Exercise directions:
Reproduce the listing that follows with no differences at all.

Data lines:
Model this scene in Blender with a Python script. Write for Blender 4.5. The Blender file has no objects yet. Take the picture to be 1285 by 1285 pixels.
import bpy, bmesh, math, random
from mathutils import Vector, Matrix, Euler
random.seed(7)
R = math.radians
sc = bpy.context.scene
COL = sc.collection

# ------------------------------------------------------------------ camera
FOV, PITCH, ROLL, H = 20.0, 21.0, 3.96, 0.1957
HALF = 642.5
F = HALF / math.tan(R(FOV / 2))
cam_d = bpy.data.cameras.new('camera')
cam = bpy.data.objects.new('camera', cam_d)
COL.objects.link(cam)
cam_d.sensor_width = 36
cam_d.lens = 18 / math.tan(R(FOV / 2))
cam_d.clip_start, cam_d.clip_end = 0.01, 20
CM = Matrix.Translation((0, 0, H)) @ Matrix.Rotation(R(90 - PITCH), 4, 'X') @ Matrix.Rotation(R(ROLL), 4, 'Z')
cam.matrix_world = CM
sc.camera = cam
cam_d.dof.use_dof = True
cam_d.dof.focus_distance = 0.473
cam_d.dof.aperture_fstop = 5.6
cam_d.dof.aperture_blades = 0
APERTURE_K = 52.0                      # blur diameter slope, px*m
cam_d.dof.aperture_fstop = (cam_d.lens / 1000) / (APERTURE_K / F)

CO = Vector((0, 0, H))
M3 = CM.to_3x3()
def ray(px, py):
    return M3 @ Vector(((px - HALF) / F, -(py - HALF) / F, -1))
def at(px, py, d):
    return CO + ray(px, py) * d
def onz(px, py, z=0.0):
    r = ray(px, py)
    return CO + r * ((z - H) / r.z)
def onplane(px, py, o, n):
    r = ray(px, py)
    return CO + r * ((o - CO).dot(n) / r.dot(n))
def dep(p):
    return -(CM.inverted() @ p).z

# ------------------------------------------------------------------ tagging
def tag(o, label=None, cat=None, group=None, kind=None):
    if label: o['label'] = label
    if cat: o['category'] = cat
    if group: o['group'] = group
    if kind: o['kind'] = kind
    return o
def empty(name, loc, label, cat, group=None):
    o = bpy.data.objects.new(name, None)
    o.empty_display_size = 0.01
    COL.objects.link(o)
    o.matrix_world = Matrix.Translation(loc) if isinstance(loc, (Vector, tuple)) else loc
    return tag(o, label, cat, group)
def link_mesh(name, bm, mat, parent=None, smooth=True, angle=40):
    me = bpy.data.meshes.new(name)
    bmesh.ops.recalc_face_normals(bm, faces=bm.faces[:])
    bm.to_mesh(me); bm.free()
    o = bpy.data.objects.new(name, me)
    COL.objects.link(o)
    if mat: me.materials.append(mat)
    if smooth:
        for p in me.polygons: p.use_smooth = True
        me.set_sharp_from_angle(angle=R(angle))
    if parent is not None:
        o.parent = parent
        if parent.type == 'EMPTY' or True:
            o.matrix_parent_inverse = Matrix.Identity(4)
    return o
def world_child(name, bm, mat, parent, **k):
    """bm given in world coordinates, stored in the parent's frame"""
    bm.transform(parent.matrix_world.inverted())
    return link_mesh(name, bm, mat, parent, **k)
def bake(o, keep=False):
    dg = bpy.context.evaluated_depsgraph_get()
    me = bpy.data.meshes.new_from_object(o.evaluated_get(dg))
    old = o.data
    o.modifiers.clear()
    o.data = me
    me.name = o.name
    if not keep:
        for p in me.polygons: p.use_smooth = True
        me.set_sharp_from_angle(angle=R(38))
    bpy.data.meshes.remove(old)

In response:
Model this scene in Blender with a Python script. Write for Blender 4.5. The Blender file has no objects yet. Take the picture to be 1285 by 1285 pixels.
import bpy, bmesh, math, random
from mathutils import Vector, Matrix, Euler
random.seed(7)
R = math.radians
sc = bpy.context.scene
COL = sc.collection

# ------------------------------------------------------------------ camera
FOV, PITCH, ROLL, H = 20.0, 21.0, 3.96, 0.1957
HALF = 642.5
F = HALF / math.tan(R(FOV / 2))
cam_d = bpy.data.cameras.new('camera')
cam = bpy.data.objects.new('camera', cam_d)
COL.objects.link(cam)
cam_d.sensor_width = 36
cam_d.lens = 18 / math.tan(R(FOV / 2))
cam_d.clip_start, cam_d.clip_end = 0.01, 20
CM = Matrix.Translation((0, 0, H)) @ Matrix.Rotation(R(90 - PITCH), 4, 'X') @ Matrix.Rotation(R(ROLL), 4, 'Z')
cam.matrix_world = CM
sc.camera = cam
cam_d.dof.use_dof = True
cam_d.dof.focus_distance = 0.473
cam_d.dof.aperture_fstop = 5.6
cam_d.dof.aperture_blades = 0
APERTURE_K = 52.0                      # blur diameter slope, px*m
cam_d.dof.aperture_fstop = (cam_d.lens / 1000) / (APERTURE_K / F)

CO = Vector((0, 0, H))
M3 = CM.to_3x3()
def ray(px, py):
    return M3 @ Vector(((px - HALF) / F, -(py - HALF) / F, -1))
def at(px, py, d):
    return CO + ray(px, py) * d
def onz(px, py, z=0.0):
    r = ray(px, py)
    return CO + r * ((z - H) / r.z)
def onplane(px, py, o, n):
    r = ray(px, py)
    return CO + r * ((o - CO).dot(n) / r.dot(n))
def dep(p):
    return -(CM.inverted() @ p).z

# ------------------------------------------------------------------ tagging
def tag(o, label=None, cat=None, group=None, kind=None):
    if label: o['label'] = label
    if cat: o['category'] = cat
    if group: o['group'] = group
    if kind: o['kind'] = kind
    return o
def empty(name, loc, label, cat, group=None):
    o = bpy.data.objects.new(name, None)
    o.empty_display_size = 0.01
    COL.objects.link(o)
    o.matrix_world = Matrix.Translation(loc) if isinstance(loc, (Vector, tuple)) else loc
    return tag(o, label, cat, group)
def link_mesh(name, bm, mat, parent=None, smooth=True, angle=40):
    me = bpy.data.meshes.new(name)
    bmesh.ops.recalc_face_normals(bm, faces=bm.faces[:])
    bm.to_mesh(me); bm.free()
    o = bpy.data.objects.new(name, me)
    COL.objects.link(o)
    if mat: me.materials.append(mat)
    if smooth:
        for p in me.polygons: p.use_smooth = True
        me.set_sharp_from_angle(angle=R(angle))
    if parent is not None:
        o.parent = parent
        if parent.type == 'EMPTY' or True:
            o.matrix_parent_inverse = Matrix.Identity(4)
    return o
def world_child(name, bm, mat, parent, **k):
    """bm given in world coordinates, stored in the parent's frame"""
    bm.transform(parent.matrix_world.inverted())
    return link_mesh(name, bm, mat, parent, **k)
def bake(o, keep=False):
    dg = bpy.context.evaluated_depsgraph_get()
    me = bpy.data.meshes.new_from_object(o.evaluated_get(dg))
    old = o.data
    o.modifiers.clear()
    o.data = me
    me.name = o.name
    if not keep:
        for p in me.polygons: p.use_smooth = True
        me.set_sharp_from_angle(angle=R(38))
    bpy.data.meshes.remove(old)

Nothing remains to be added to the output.